-- BEGIN Material shown --
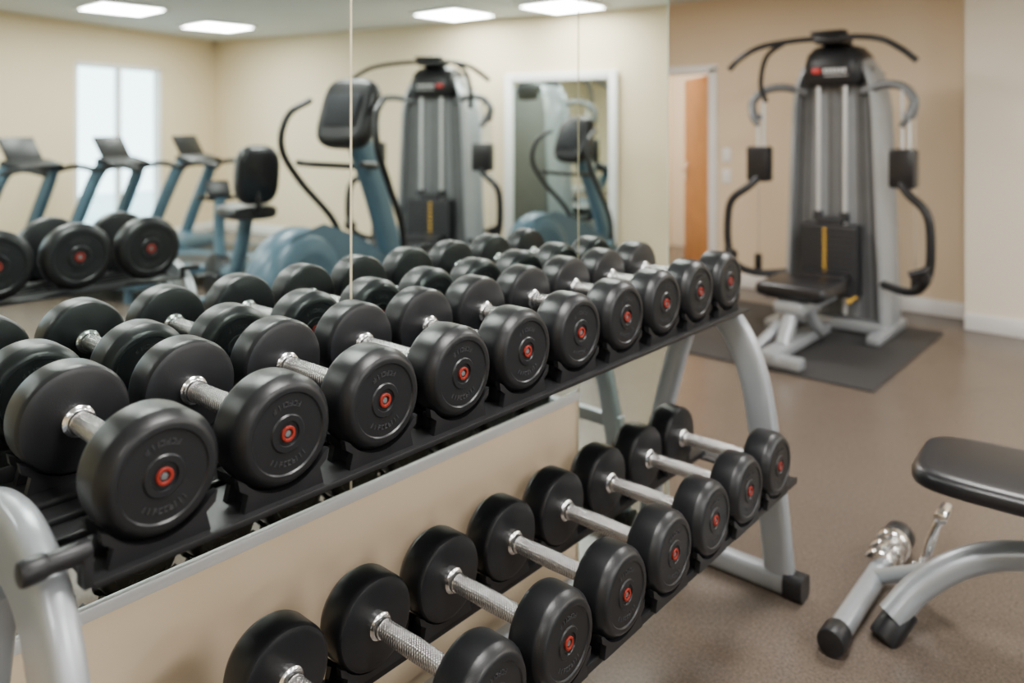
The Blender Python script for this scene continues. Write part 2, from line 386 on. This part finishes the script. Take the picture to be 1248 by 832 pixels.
# ------------------------------------------------------------------ rack
OX, OY = -1.15, 1.28
def make_rack():
    rt = root('dumbbell_rack', 'two-tier silver steel dumbbell rack with black shelves', 'dumbbell rack', (OX, OY, 0))
    for ys, sg, dx in ((2.235-OY, 1, 0), (.338-OY, -1, .012)):
        b_ = B()
        fr = [(-1.27, .770), (-1.19, .80), (-1.10, .795), (-1.03, .725), (-.98, .60), (-.948, .42), (-.925, .25), (-.905, .06)]
        if sg < 0: fr = [(-1.30, .79), (-1.21, .825), (-1.11, .825), (-1.03, .765), (-.975, .62), (-.948, .42), (-.925, .25), (-.905, .06)]
        b_.tube([(x-OX+dx, ys, z) for x, z in fr], .044 if sg > 0 else .054, .024, up=(0, 1, 0), n=28, sq=.62)
        b_.tube([(x-OX, ys, z) for x, z in [(-1.20, .76), (-1.25, .60), (-1.31, .35), (-1.345, .06)]], .034, .022, up=(0, 1, 0), n=24, sq=.65)
        b_.tube([(-1.345-OX, ys, .035), (-.87-OX, ys, .035)], .030, .030, up=(0, 1, 0), n=20, sq=.6, smooth=False)
        b_.box((-1.15-OX, ys, .355), (.40, .03, .045), bev=.006)
        ef = b_.part('end_frame', m_silver, rt)
        for xe, s2 in ((-.885, 1), (-1.33, -1)):
            B().tube([(xe-OX, ys, .036), (xe+s2*.055-OX, ys, .036)], .035, .035, up=(0, 1, 0), n=20, sq=.6, smooth=False).part('foot_cap', m_black, ef, label='black rubber foot cap')
    B().tube([(-1.32-OX, .36-OY, .06), (-1.32-OX, 2.21-OY, .06)], .02, smooth=False, up=(0, 0, 1), sq=.6).part('crossbar', m_silver, rt)
    for nm, cx, cz, ys, y0, y1 in (('upper', topx, topz, [.462+.1815*i for i in range(10)], .372, 2.205), ('lower', lowx, lowz, [2.0-.184*i for i in range(9)], .372, 2.17)):
        b_ = B(); y0 -= OY; y1 -= OY; yc = (y0+y1)/2; L = y1-y0
        if nm == 'upper':
            b_.box((0, 0, -.016), (.385, L, .006), bev=.002)
            b_.box((.190, 0, -.015), (.006, L, .010), bev=.002)
            b_.box((-.190, 0, -.004), (.006, L, .030), bev=.002)
            for q in (-.06, .0, .06): b_.box((q, 0, -.010), (.012, L, .010), bev=.003)
        else:
            for q in (-.145, .135):
                b_.box((q, 0, -.016), (.052, L, .006), bev=.002)
                b_.box((q+.024, 0, -.018), (.006, L, .018), bev=.002)
                b_.box((q-.024, 0, -.018), (.006, L, .018), bev=.002)
            for yy in (-L/2+.02, L/2-.02): b_.box((0, yy, -.024), (.30, .03, .010), bev=.003)
            b_.box((.0, L/2+.018, -.030), (.10, .05, .02), bev=.003)
        sh = b_.part('shelf', m_tray, rt, label='black steel shelf', loc=(cx-OX, yc, cz))
        sd0 = None
        for k_, yy in enumerate(ys):
            for q in (-CC/2, CC/2):
                if sd0 is None:
                    s_ = B()
                    ra = R+.0012
                    arc = [(ra*math.sin(rad(t_)), R-ra*math.cos(rad(t_))) for t_ in range(-52, 53, 4)]
                    e = arc[-1]
                    tip = (e[0]+.010, e[1]+.006); sh_ = (.060, .012); ft = (.066, -.0125)
                    poly = arc + [tip, (.073, .022), sh_, ft, (-ft[0], ft[1]), (-sh_[0], sh_[1]), (-.073, .022), (-tip[0], tip[1])]
                    s_.prism(poly, 'x', -.030, -.018); s_.prism(poly, 'x', .018, .030)
                    low = [(ra*math.sin(rad(t_)), R-ra*math.cos(rad(t_))) for t_ in range(-36, 37, 4)]
                    s_.prism(low+[(.050, -.0125), (-.050, -.0125)], 'x', -.019, .019)
                    sd = sd0 = s_.part('saddle', m_black, sh, label='curved black plastic cradle')
                else:
                    sd = sd0.copy(); col.objects.link(sd); sd.parent = sh
                sd.location = (q, yy-OY-yc, 0)
    pg = B(); px_ = -.99-OX
    pg.cyl((px_, .31-OY, topz+.028), (px_, .372-OY, topz+.028), .013, bev=.004)
    pg.cyl((px_, .295-OY, topz+.028), (px_, .325-OY, topz+.028), .0155, bev=.005)
    pg.box((px_, .366-OY, topz+.010), (.024, .012, .050), bev=.003)
    pg.part('end_peg', m_black, rt, label='black end-stop peg')
    return rt
rack = make_rack()
rack['group'] = 'dumbbell racks'
rack2 = clone(rack, skip=('saddle',))
rack2.location = (.56, .65, 0); rack2.rotation_euler = (0, 0, math.pi); rack2.scale = (1, 1, .88)
rack2['label'] = 'silver steel dumbbell rack holding large round dumbbells'
for yy in (1.437, 1.166, .89, .62, .35):
    o = clone(db); o.location = (.583, yy, (topz-.0045)*.88); o.rotation_euler = (0, 0, math.pi); o.scale = (.98, 1.55, 1.55)
    o['group'] = 'large dumbbells on the other rack'; o['label'] = 'large round black dumbbell with red end ring on rack'

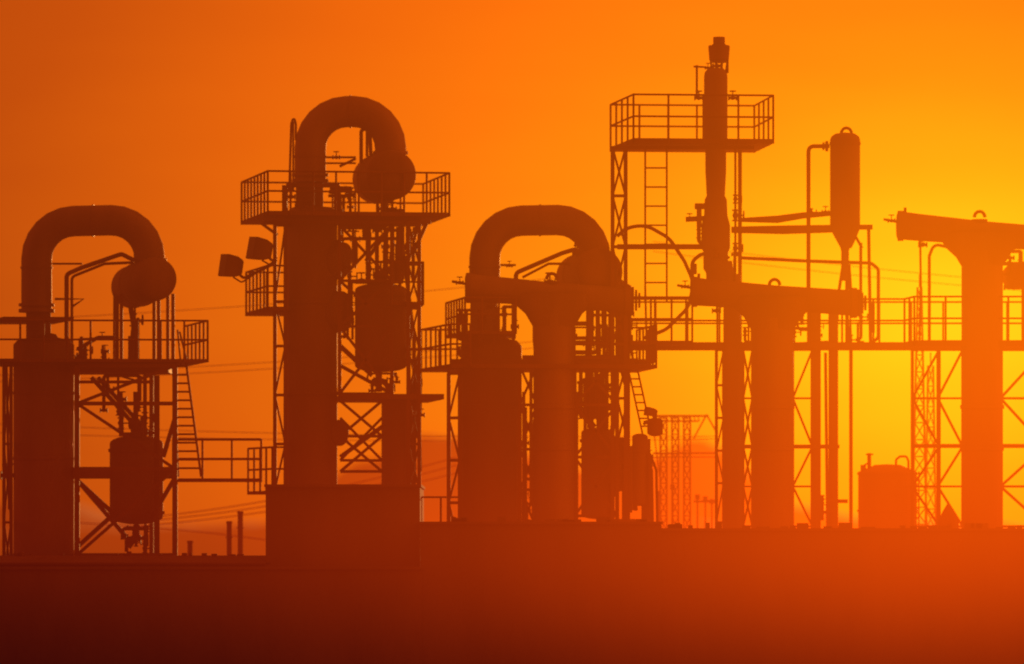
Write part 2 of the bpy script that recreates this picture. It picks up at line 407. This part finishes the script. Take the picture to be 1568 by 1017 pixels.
b.tube([(1095,392,10),(1075,388,10),(1060,400,10),(1060,430,10)],3,9,fil=14)
b.box(1064,1088,312,320,-10,10);b.box(1067,1074,318,348,-10,10);b.tube([(1050,336,0),(1090,334,0)],4,8);b.valve(1056,336,0,5);b.tube([(1070,345,0),(1070,372,0),(1090,374,0)],3,8,fil=6)
b.valve(1070,358,0,6,False);b.tube([(1085,312,-10),(1085,380,-10)],3,8)
b.tube([(1120,352,0),(1200,352,0),(1290,350,0)],[5,7,6],10);b.tube([(1130,337,0),(1190,336,0),(1230,330,0),(1275,327,0)],[3,6,5,3.5],10)
b.valve(1126,330,0,8,False);b.valve(1126,305,0,6,False);b.valve(1070,150,0,6);b.valve(1122,150,0,6);b.valve(1126,380,0,7,False)
b.tube([(1126,226,-10),(1126,430,-10)],1.8,7)
b.tube([(1135,395,0),(1240,400,0),(1334,403,0),(1345,412,0),(1345,518,0),(1335,524,0)],2.6,8,fil=8)
b.tube([(1062,404,0),(1062,420,0)],5,8);b.tube([(1098,440,10),(1108,470,10)],8,10)
clutter(b,1090,1125,385,440,-30,30,4,31)
put(b,'vent_piping',F,M_STEEL)

# =========== knockout vessel
G=empty('pressure_vessel',1294)
b=B(); b.lathe(1294,0,[(2,203),(15,205),(21,209),(23,214),(23,218),(24,218.2),(24,222),(23,222.2),(23,350),(20,356),(8,378),(6,384),(6,410),(5,430)]);b.lathe(1299,8,[(17,345),(18,350),(9,372),(5,380)])
put(b,'shell',G,M_VES)
b=B(); c=E(1296,205,0)
b.wtube([c+Vector((math.cos(math.pi*t/8)*8*S,0,math.sin(math.pi*t/8)*9*S)) for t in range(9)],2.4*S,7)
b.tube([(1270,224,0),(1238,224,0),(1238,445,0)],3.2,9,fil=8);b.flange((1266,224,0),(1267,224,0),8,4);b.flange((1261,224,0),(1262,224,0),6,3);b.valve(1242,325,0,5,False);b.valve(1264,325,0,5)
b.bar((1291,405,0),(1284,450,0),2.5);b.bar((1300,405,0),(1303,450,0),2.5);b.bar((1297,425,10),(1297,530,10),3)
b.bar((1312,348,0),(1336,348,0),4);b.bar((1330,346,0),(1333,528,0),2.6);b.bar((1318,372,0),(1318,490,0),2.4);b.bar((1310,362,0),(1320,380,0),2.2)
b.bar((1238,445,0),(1238,530,0),2.5)
put(b,'supports_and_inlet_pipe',G,M_STEEL)

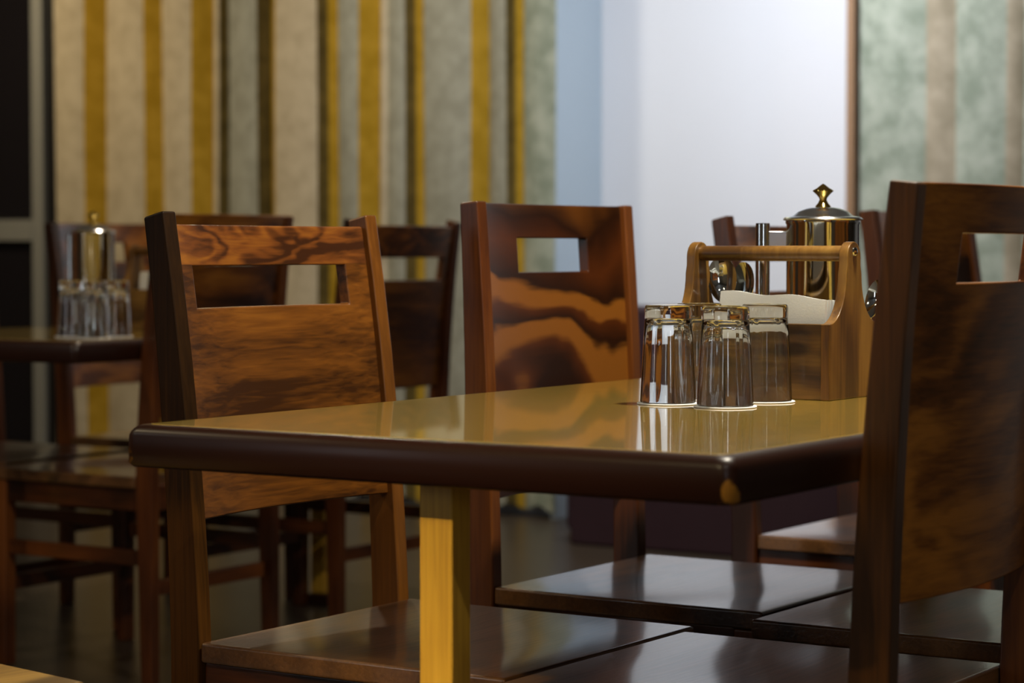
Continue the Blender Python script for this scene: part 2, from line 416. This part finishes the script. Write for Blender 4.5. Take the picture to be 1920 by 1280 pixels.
-- END Material shown --
What to do:
Exactly the lines above from the one with "Write part 2 of" to the one with "put(b,'vent_piping',F,M_STEEL)", both included, are to be quoted; leave the rest out.

Answer to the problem:
Write part 2 of the bpy script that recreates this picture. It picks up at line 407. This part finishes the script. Take the picture to be 1568 by 1017 pixels.
b.tube([(1095,392,10),(1075,388,10),(1060,400,10),(1060,430,10)],3,9,fil=14)
b.box(1064,1088,312,320,-10,10);b.box(1067,1074,318,348,-10,10);b.tube([(1050,336,0),(1090,334,0)],4,8);b.valve(1056,336,0,5);b.tube([(1070,345,0),(1070,372,0),(1090,374,0)],3,8,fil=6)
b.valve(1070,358,0,6,False);b.tube([(1085,312,-10),(1085,380,-10)],3,8)
b.tube([(1120,352,0),(1200,352,0),(1290,350,0)],[5,7,6],10);b.tube([(1130,337,0),(1190,336,0),(1230,330,0),(1275,327,0)],[3,6,5,3.5],10)
b.valve(1126,330,0,8,False);b.valve(1126,305,0,6,False);b.valve(1070,150,0,6);b.valve(1122,150,0,6);b.valve(1126,380,0,7,False)
b.tube([(1126,226,-10),(1126,430,-10)],1.8,7)
b.tube([(1135,395,0),(1240,400,0),(1334,403,0),(1345,412,0),(1345,518,0),(1335,524,0)],2.6,8,fil=8)
b.tube([(1062,404,0),(1062,420,0)],5,8);b.tube([(1098,440,10),(1108,470,10)],8,10)
clutter(b,1090,1125,385,440,-30,30,4,31)
put(b,'vent_piping',F,M_STEEL)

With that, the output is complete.